RLI Insurance Company insured Fay Neiss, Neiss Management Corp., and 91-01 through 91-11 Church Limited Liability, all at the same mailing address.  Within three weeks of receiving late notice of an accident involving the insureds, RLI Insurance Company sent a disclaimer letter to the insureds' mailing address but specifically addressed only to Neiss Management.  The underlying plaintiff brought this action for a judgment declaring that RLI was obligated to defend and indemnify all three insureds in his underlying personal injury action. The insureds moved and RLI cross-moved for summary judgment.  Kings Supreme granted the insureds' motion and denied RLI's cross motion, and RLI appealed.  

In MODIFYING the order appealed from, the Second Department ruled that RLI was not obligated to defend or indemnify Neiss Management, but it was obligated to defend and indemnify the other two insureds because its disclaimer letter had not been specifically addressed to them, even though it was sent to their address:
On their motion for summary judgment, the defendants Fay Neiss and 91-01 through 91-11 Church Limited Liability (hereinafter Church) met their burden of establishing that the defendant RLI Insurance Company (hereinafter RLI) did not properly disclaim coverage as to them by submitting RLI's disclaimer letter, which was not addressed to them specifically (see Matter of Eveready Ins. Co. v Dabach, 176 AD2d 879). In response, RLI failed to raise a triable issue of fact. Athough actual notice of RLI's disclaimer letter may have been sent to the address at which all of the moving defendants were located, the disclaimer was only addressed to the defendant Neiss Management Corp. (hereinafter Management). That disclaimer, therefore, was ineffective as to Fay Neiss and Church, to whom it was not addressed (see Insurance Law § 3420[d][2]), and the Supreme Court properly granted that branch of the motion which was for summary judgment as to those defendants.

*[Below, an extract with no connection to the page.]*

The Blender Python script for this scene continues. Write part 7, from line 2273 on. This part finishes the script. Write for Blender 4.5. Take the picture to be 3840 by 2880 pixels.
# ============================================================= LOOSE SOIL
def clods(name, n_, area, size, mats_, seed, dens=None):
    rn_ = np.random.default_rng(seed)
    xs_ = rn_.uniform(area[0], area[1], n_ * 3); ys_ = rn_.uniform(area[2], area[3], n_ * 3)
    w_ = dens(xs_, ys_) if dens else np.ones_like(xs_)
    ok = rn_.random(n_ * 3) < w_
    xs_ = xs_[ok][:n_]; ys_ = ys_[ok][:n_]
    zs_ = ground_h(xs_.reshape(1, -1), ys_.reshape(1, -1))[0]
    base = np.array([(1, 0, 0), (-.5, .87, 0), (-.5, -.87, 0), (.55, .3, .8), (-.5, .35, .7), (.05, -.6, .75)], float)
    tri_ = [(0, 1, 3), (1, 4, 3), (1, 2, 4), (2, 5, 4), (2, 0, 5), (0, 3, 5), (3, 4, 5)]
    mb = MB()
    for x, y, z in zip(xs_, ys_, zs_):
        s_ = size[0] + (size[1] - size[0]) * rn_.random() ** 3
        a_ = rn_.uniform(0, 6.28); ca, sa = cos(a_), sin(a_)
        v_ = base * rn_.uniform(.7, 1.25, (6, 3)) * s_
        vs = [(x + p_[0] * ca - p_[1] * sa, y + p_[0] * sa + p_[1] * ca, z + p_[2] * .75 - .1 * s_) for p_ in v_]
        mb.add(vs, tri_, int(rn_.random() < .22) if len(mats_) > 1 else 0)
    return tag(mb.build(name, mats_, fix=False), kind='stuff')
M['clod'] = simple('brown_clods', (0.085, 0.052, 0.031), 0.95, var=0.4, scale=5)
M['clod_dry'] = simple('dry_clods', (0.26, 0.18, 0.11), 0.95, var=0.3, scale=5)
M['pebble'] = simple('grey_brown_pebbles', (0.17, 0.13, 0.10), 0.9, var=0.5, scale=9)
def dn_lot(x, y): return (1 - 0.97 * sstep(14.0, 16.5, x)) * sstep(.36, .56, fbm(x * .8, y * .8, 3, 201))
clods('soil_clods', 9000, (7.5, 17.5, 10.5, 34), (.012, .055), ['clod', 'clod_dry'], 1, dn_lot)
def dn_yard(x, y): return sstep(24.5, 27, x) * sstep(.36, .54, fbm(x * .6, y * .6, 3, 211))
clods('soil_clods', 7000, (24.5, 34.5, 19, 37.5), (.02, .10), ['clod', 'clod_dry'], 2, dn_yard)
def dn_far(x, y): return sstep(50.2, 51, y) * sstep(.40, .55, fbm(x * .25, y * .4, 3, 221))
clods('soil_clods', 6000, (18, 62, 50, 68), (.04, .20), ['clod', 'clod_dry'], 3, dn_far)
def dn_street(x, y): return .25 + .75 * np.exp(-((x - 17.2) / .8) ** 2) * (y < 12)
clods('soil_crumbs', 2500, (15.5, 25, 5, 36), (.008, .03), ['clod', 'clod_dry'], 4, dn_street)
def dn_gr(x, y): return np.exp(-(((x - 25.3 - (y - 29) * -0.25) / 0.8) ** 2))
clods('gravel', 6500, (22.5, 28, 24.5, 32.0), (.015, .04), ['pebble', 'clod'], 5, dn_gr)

However, the Supreme Court erred in granting that branch of the motion which was for summary judgment in favor of Management, and, in effect, denying that branch of RLI's cross motion which was for summary judgment against Management. In support of its cross motion, RLI submitted, inter alia, the disclaimer letter, which was properly addressed and issued to Management, through its building manager, within three weeks of receiving notice of the accident, and established that the notice provided to it by Management was untimely (see DeFreitas v TIG Ins. Co., 16 AD3d 451; Yarar v Children's Museum of Manhattan, 4 AD3d 420, 421; cf. 875 Forest Ave. Corp. v Aetna Cas. & Sur. Co., 30 NY2d 726). Therefore, RLI met its prima facie burden of establishing its entitlement to judgment as a matter of law against Management. In opposition, Management failed to raise a triable issue of fact.
Takeaway Point:   Make sure liability disclaimer and denial letters are specifically addressed to each and every insured to whom or which coverage is being denied, even if all insureds are related and located at the same mailing address. The insertion of a few more characters, spaces and lines into RLI's disclaimer in this case ostensibly would have saved it the cost of defending and potentially indemnifying two of its three insureds in the underlying personal injury action.